DLH : Si vous deviez brosser le portrait immobilier de Dijon, quel serait-il ?

J-F. B : « Dijon est une ville sage. Si on regarde dans l’histoire de Dijon, on a toujours mieux passé les caps que dans les autres villes. Aussi bien les caps inflationnistes que les caps de récession. Les prix de l’immobilier à Dijon ne se sont jamais effondrés ou envolés, hormis entre 2002 et 2007. Entre le passage à l’euro et la crise des subprimes. Et les augmentations étaient bien moins fortes que ce qu’on a pu voir à Marseille, Nantes, Bordeaux ou même Paris. Prenons l’exemple de Lyon : il y a 25 ans les prix, à 10 % près, étaient les mêmes qu’à Dijon. Aujourd’hui, il est très compliqué de s’y loger.

Autre élément à prendre en considération : la rentabilité locative. On est dans une ville où la rentabilité brute faciale avant impôt est supérieure à 6 %. Paris, c’est en dessous de 3. Il faut aller à Poitiers ou à Tours pour trouver une rentabilité similaire. Le rapport loyer-prix est bon à Dijon. Il est sain et peut-être moins sujet à variation que dans des villes dont la structure économique est plus basée sur l’industrie avec les tensions que l’on peut avoir parfois ».

 

DLH : Vous allez très prochainement sortir un livre qui s’intitule « Que vaut Dijon ? ». Répondez-vous vraiment à la question ?

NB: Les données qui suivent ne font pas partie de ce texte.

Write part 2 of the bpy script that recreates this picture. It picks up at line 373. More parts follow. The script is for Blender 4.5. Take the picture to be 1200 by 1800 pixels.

J-F. B : « On s’efforce d’y répondre. D’abord on fait une analyse quartier par quartier et on essaie de voir l’évolution des prix, l’évolution de la propriété et l’évolution de l’urbanisme. Je suis Dijonnais, né dans la moutarde et le cassis, j’aime Dijon et j’entends souvent « vous avez une belle ville » de la part de ceux qui nous visitent. J’ai toujours expliqué à mes enfants que Dijon était le centre du monde. Je le dis avec le sourire mais aussi le sérieux qu’imposent l’époque des Ducs de Bourgogne, Saint-Bernard… Dijon, je la vois avec les yeux de l’amour. Et c’est ce que le lecteur ressentira à la lecture de ce livre qui sortira courant octobre ».